The down payment amount varies by type. Conventional loans charge at least 3% but are typically higher. In 2025, the typical homebuyer put 18.6% down. FHA ranges from 3.5% to 10%, depending on whether your credit score is above 499 or below 580. USDA and VA loans require zero percent down and have low interest rates.

Becoming a Homeowner Starts With Planning

Not assessing whether you can actually afford a house is one of the biggest mistakes you can make as a first-time home buyer. If you spend all your savings upfront, you will have nothing left over for closing costs, mortgage payments, property taxes, home insurance and utilities, not to mention emergencies like a burst pipe or broken garage door.

 

Even if you fall in love with a home’s character, size or neighborhood, you must approach homebuying practically. Saving for somewhere that works with your budget and lifestyle ensures you can actually enjoy living there instead of stressing about bills.

 

With that in mind, you should look for a reasonably priced home. It’s great if the down payment is lower than the maximum you’re willing to pay. This way, you put more down, helping you pay off your mortgage faster. Either way, you need to grow your savings so you can afford to become a single homeowner.

5 Ways to Grow Your Down Payment Savings

Leveraging these strategies can help you afford the down payment on your dream home. Remember — no one-size-fits-all solution exists, so you should tailor them to your financial situation as necessary.

  1. Make Your Money Work for You

Even if you have a decent amount saved, the housing market is crazy. Nearly 40% of prospective homebuyers can’t afford a 5% down payment. The most straightforward solution is to maximize your savings.
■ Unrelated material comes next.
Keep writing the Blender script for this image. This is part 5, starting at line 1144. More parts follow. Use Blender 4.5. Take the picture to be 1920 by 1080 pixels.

Start with a high-yield savings account and a strict monthly budget to maximize your savings. Avoid taking on other debt if you can.

  1. Explore Freelance Job Opportunities

With freelance writing, teaching, editing, accounting and data entry, you set your own hours and pay. Income isn’t guaranteed, but it’s generally better than taking on a second job. Alternatively, you could make passive income through investments and real estate.

  1. Work to Raise Your Credit Score

Generally, lenders will give you better rates and require less down if your credit score is high. Consider taking out a credit card and paying off small purchases on time every month. The more you improve, the more money you’ll save.

  1. Use a Down Payment Assistance Program

Regional, state and local agencies offer down payment assistance loan programs. They provide loans to help first-time home buyers put money down and cover the closing costs. You get help immediately but are technically taking on more debt, so be careful. Note that your mortgage type and term may impact your eligibility.

  1. Search for Homes in Different States

According to the Salt Lake Tribune, many Utahns are considering moving out of state to find a place where they can afford to buy a home. Lower prices mean lower down payments. Even though it’s a good idea, it could be your last resort, since it could affect your job and friends.

Saving Enough for a Down Payment Takes Time

For now, freelancing, budgeting and looking for cheaper homes are the best ways to save as a single prospective homebuyer. It may take a while, but you can do it. Don’t worry about rushing things — high costs mean less competition in the housing market, so you should have some breathing room.

Even if you reach your goal, keep saving. A larger down payment will reduce your monthly mortgage payments, helping you save more in the long run. You also get to sell your house sooner, which should give you more than enough money to put down on something else.